More than once, my mother said she would like her gravestone carved with, “She knew how to spell the names of people she hadn’t met.” It was a newspaper thing, funny to people in the news business but a mystery to most outsiders. She was a newspaper person through and through.
As a feisty young Jewish woman from New Jersey, Helen S. Rattray had become the editor and publisher of The Star after her first husband, Everett Rattray, died in 1980 at the age of 47. Whether she had been quite as fiery before Ev’s death, with three children and a newspaper to run, she coped well enough and ran things around the paper with an iron fist.
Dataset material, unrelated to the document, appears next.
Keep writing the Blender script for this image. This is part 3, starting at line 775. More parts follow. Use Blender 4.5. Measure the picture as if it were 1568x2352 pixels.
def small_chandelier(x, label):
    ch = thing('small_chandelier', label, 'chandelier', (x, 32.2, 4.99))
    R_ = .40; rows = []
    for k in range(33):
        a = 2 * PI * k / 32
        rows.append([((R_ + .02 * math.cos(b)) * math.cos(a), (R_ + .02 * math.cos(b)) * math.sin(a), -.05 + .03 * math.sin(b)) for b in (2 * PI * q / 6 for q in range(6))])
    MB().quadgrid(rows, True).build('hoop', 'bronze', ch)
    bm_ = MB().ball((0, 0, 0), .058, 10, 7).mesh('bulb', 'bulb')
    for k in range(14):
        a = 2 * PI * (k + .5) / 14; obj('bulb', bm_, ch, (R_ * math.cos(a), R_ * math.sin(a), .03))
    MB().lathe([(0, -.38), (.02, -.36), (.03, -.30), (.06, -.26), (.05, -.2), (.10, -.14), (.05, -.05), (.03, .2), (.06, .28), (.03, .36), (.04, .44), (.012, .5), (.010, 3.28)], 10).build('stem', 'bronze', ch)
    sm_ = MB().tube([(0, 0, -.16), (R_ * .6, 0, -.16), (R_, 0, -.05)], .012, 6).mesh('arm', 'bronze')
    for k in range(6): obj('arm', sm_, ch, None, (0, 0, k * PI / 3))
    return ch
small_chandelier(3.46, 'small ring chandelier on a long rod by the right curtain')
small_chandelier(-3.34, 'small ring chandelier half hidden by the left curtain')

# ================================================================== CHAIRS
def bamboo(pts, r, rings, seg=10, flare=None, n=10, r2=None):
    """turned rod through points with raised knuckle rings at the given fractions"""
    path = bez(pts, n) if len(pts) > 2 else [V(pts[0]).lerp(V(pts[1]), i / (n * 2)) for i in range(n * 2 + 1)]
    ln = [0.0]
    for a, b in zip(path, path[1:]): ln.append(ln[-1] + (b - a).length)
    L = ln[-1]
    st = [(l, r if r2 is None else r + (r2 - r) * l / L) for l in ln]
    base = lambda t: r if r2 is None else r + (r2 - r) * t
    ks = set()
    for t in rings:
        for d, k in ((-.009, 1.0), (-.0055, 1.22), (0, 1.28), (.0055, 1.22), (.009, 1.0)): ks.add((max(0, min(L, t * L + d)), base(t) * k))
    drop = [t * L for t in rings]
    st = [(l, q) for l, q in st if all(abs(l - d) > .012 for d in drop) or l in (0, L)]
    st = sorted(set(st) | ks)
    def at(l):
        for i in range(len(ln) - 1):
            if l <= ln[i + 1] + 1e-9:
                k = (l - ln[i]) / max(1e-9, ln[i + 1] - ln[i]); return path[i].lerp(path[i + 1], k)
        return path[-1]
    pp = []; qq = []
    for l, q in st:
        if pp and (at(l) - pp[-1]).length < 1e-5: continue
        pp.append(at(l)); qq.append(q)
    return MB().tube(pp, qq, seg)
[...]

One thing about Helen was that she had always liked big cars. They made her feel safer, she said, but I remember wondering if it also was because of her height, not too much above five feet one inch. She bought used cars, ones that had a story.
One was a yellowish Cadillac with a white roof that I discovered could hit 100 on the Napeague stretch. That was followed by a Buick, dark blue and massive, that my father said looked like it could have belonged to Richard Nixon’s White House cook. Its origins were more prosaic than that, but with a 370-horsepower engine under an acre of hood it was formidable. Mom was a heck of a sight driving down Main Street swallowed up within its vast interior. Some years later, some college buddies of mine and my brother drove the big, blue beast of a car to Pensacola, Fla., for spring break.
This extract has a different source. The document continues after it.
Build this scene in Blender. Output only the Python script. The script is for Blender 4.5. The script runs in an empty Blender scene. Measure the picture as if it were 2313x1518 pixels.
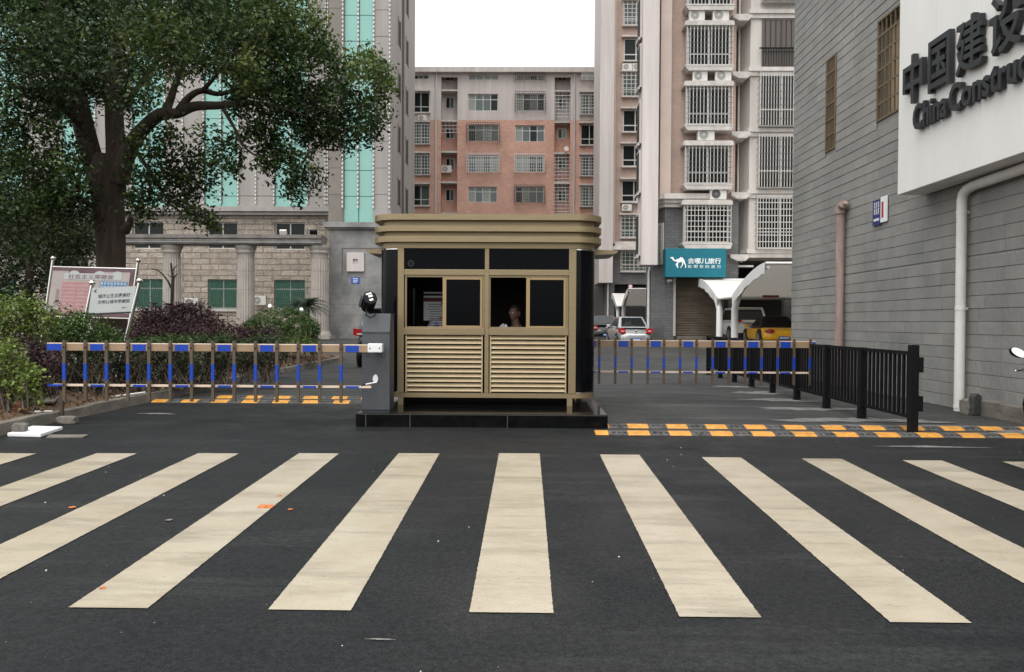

In my recollection — wrong, probably — eight of us fit into the thing.
This all ended when she changed her mind about cars entirely. I am not sure now if it had to do with fuel economy or the environment, but one day in the late 1970s she came home with a diminutive red Honda. She loved that car and loved driving it. She’d tear out of the Star driveway, defying traffic to make a left and burning rubber all over town with a grin.
It wasn’t too long after the Honda arrived that one of us kids started calling her Hell on Wheels, or Helen Wheels, which she thought was a hoot. Hell on Wheels was inevitably shortened to Wheels and took the place of “Mom” in most circumstances, mostly, but not entirely about the car.
Wheels died early yesterday, fittingly, on a Wednesday, which is production day at The Star. Wednesdays were when she really showed her mettle, towering — figuratively, anyway — over the newsroom. She gave that up a few years ago and turned the editor’s chair over to me but kept on with the small cars. Now she’s gone, but the nickname she loved remains. Speed on, Hell on Wheels, speed on.